Last of the Short Story Marathon

Now that we’ve passed the Ides of June, I’d better tie up some loose ends!


It’s been a good discipline to read a short story every day. I have so many books on my shelf about writing techniques and grammar and story crafting (I call them my devotional reading), and sometimes I get caught up with reading them and lose sight of the fact that the best instruction for writing STORIES is to read STORIES; to think about what a writer is trying to accomplish in a given story, if the story works, speaks, sings, touches my heart and mind…

There’s a lot of flash fiction here, partly because the second half of this month got crazy busy, but also because I want to write more flash.

Below is the tally for the balance of May.

Fri 5/18 – All The Things The Moon is Not by Alexander Lumans in Clarkesworld – This one stuck with me more for the rendering of the world and of the characters who live together but mark time in lonely desperation.

Sat 5/19 – The Eye of the Sibyl by Philip K. Dick – his trademark stream-of-consciousness style set in both roman and modern times. You can see Dick working out some of the themes that pervade his later work like The Valis Trilogy.
 
Sun 5/20 – Broken Hearts by Ted Lietz on Every Day Fiction – A bittersweet story about an alien told with a distinctly feminine point of view.

Mon 5/21 – Notes from the Apocalypse by Stephen Graham Jones in Weird Tales #359 – Really three stories in one. Three different individual takes on a zombie future. The middle one titled “The Age of Hasty Retreats” was my favorite.

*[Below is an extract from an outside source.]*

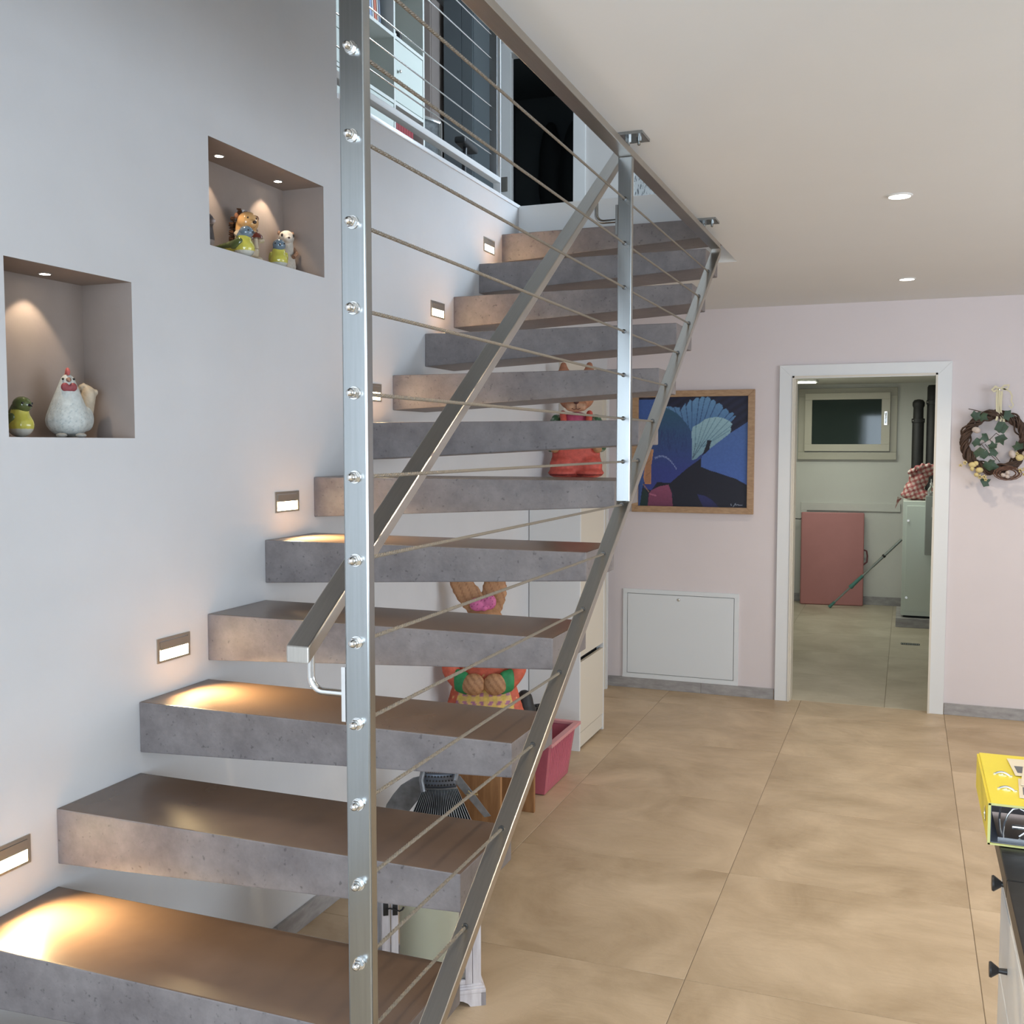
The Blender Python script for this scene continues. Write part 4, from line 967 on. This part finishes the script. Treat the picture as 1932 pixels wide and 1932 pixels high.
cf_ = root('mole_ornament', (-1.925, 2.515, 2.165), 'dark grey figurine with pink snout half hidden at the left of the wide niche', 'ornament', 'small ornaments in the wall niches', rz=math.radians(75))
q = B()
for k in range(6):
    t_ = k/5; q.ell((0, 0, .034+.04*t_), (.032-.006*t_, .028-.004*t_, .032))
q.ell((0, -.010, .085), (.024, .024, .022))
fig_obj('body', q, .0028, cf_, lambda p: s2l((88, 80, 80)) if p.z > .03 else s2l((160, 148, 140)), m_matte, 4)
obj('snout', B().ell((0, -.036, .080), (.008, .016, .008)), m_matte, cf_, local=True, colfn=lambda p: s2l((205, 190, 185)), smooth='all')
for s_ in (-1, 1): obj('ear', B().ell((s_*.018, -.004, .102), (.008, .006, .009)), m_matte, cf_, local=True, colfn=lambda p: s2l((190, 170, 165)), smooth='all')

# ------------------------------------------------------------------ utility room contents
gm = root('gym_mat', (-.67, 10.76, 0), 'pink padded mat standing upright against the utility room wall', 'mat')
cm = Matrix.Translation((-.675, 10.69, 0)) @ Matrix.Rotation(math.radians(7), 4, 'Z') @ Matrix.Rotation(math.radians(-3), 4, 'X')
q = B().box(-.302, .302, 0, .075, .002, .93).xf(cm)
obj('cushion', q, M('pink_mat_cover', (.52, .225, .215), .55, var=.08, vscale=3), gm, bevel=.014, bseg=3)
obj('handle', B().tube([cm @ Vector(p) for p in ((.300, .037, .56), (.330, .037, .55), (.338, .037, .50), (.334, .037, .44), (.300, .037, .41))], .008, 8), M('dark_red_strap', (.16, .05, .055), .6), gm)
mp = root('mop_pole', (-.69, 10.60, 0), 'grey green telescopic pole leaning from the floor to the metal cabinet', 'pole')
a_, c_ = Vector((-.67, 10.50, .022)), Vector((-.03, 10.50, .70))
L_ = lambda t_: a_.lerp(c_, t_)
obj('shaft', B().cyl(L_(0), L_(.62), .010, 12).cyl(L_(.60), L_(1.0), .013, 12), M('grey_metal_pole', (.30, .33, .31), .4, metal=.5), mp)
m_teal = M('teal_plastic', (.08, .22, .19), .45)
obj('tip', B().cyl(L_(-.02), L_(.06), .017, 12, .013), m_teal, mp); obj('grip', B().cyl(L_(.30), L_(.46), .019, 12, .016).cyl(L_(.28), L_(.31), .022, 12), m_teal, mp)
obj('clamp', B().cyl(L_(.745), L_(.765), .018, 12), m_black, mp)
mc = root('metal_cabinet', (.25, 9.9, 0), 'pale grey green metal cabinet on a stone plinth in the utility room', 'cabinet')
m_mc = M('grey_green_enamel', (.66, .72, .65), .4)
obj('body', B().box(-.022, .62, 9.65, 10.25, .10, 1.11), m_mc, mc, bevel=.006)
dd = obj('door', B().box(.008, .59, 9.638, 9.65, .14, 1.07), m_mc, mc, bevel=.004)
for z_ in (.94, .26): obj('screw', B().cyl((.022, 9.638, z_), (.022, 9.633, z_), .010, 12), m_polish, dd)
obj('plinth', B().box(-.062, .66, 9.60, 10.3, 0, .082), m_skirt, mc, bevel=.004, smooth=False)
obj('foot', B().box(0, .6, 9.68, 10.2, .082, .10), m_dark, mc, smooth=False)
cbx = root('control_box', (.30, 9.58, .65), 'grey control box with small white label fixed beside the metal cabinet', 'box')
obj('housing', B().box(.158, .44, 9.50, 9.636, .655, 1.165), M('grey_enamel', (.40, .43, .40), .45), cbx, bevel=.006)
obj('label', B().box(.205, .27, 9.497, 9.5, .985, 1.07), m_white, cbx, smooth=False)
obj('printed_mark', B().box(.222, .228, 9.4955, 9.497, 1.0, 1.03).box(.228, .245, 9.4955, 9.497, 1.024, 1.03).box(.236, .241, 9.4955, 9.497, 1.03, 1.055), m_black, cbx, smooth=False)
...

Tue 5/22 – The Deep by Adam Smith on Flash Fiction Online Having written a mermaid story I like this one. A nice story about suspicion (old wives tales), a mother and child and, of course, the sea.

Wed 5/23 – The Dome by Gregory Marlow at Every Day Fiction – I love dome stories and this one fits nicely within the confines of one thousand words.

Thu 5/24 – Fadeout by Amber D. Sistla in Bull Spec issue #6, Autumn 2011 – a parable-style tale about the nature of art.

At this point I borrowed a set of disks from my public library Masterpieces of Short Fiction. Even though it goes against my stated goal of reading some of the MANY books I have bouncing around the house, I’m really enjoying reading these stories and then listening to a short lecture about each of them.

Fri 5/25 – The Cask of Amontillado by Edgar Allan Poe – a revenge tale told by an unreliable narrator. Much of the suspense is carried by the finely observed detail.


Sat 5/26 – Young Goodman Brown by Nathaniel Hawthorne – The only thing I’d read by Hawthorne before this was The Scarlet Letter. I’d forgotten what a good writer he was, even when the language is archaic the story feels immediate.

Sun 5/27 – The Overcoat by Nikolai Gogol – Poor Akaky, I can picture his fine overcoat perfectly.

Mon 5/28 – The Diamond Necklace by Guy de Maupassant – Short and more of a parable, an anti-Cinderella story with a twist ending.

Tue 5/29 – The Lady With the Dog by Anton Chekhov – I’d read this one before, way back when. It really is just lovely. Chekhov is a master at revealing character.


Wed 5/30 – The Real Thing by Henry James – At first, I was a little annoyed by James’ flowery style, but it’s a long story and it grew on me. It serves his subject well. He’s investigating some subtle aspects of society, class and what it means to be an artist, or more to the point, how to render art. I really liked it by the end.

Thu 5/31 – Araby by James Joyce – A coming of age story via a small disillusionment, presages a lifetime of a thousand cuts of the same.

The series continues with Hemingway, Babel, Kafka, Mansfield, Jackson, O’Connor, Garcia Marquez, Baldwin, Kingston, Atwood and Carver. It’ll keep me reading a story a day through June.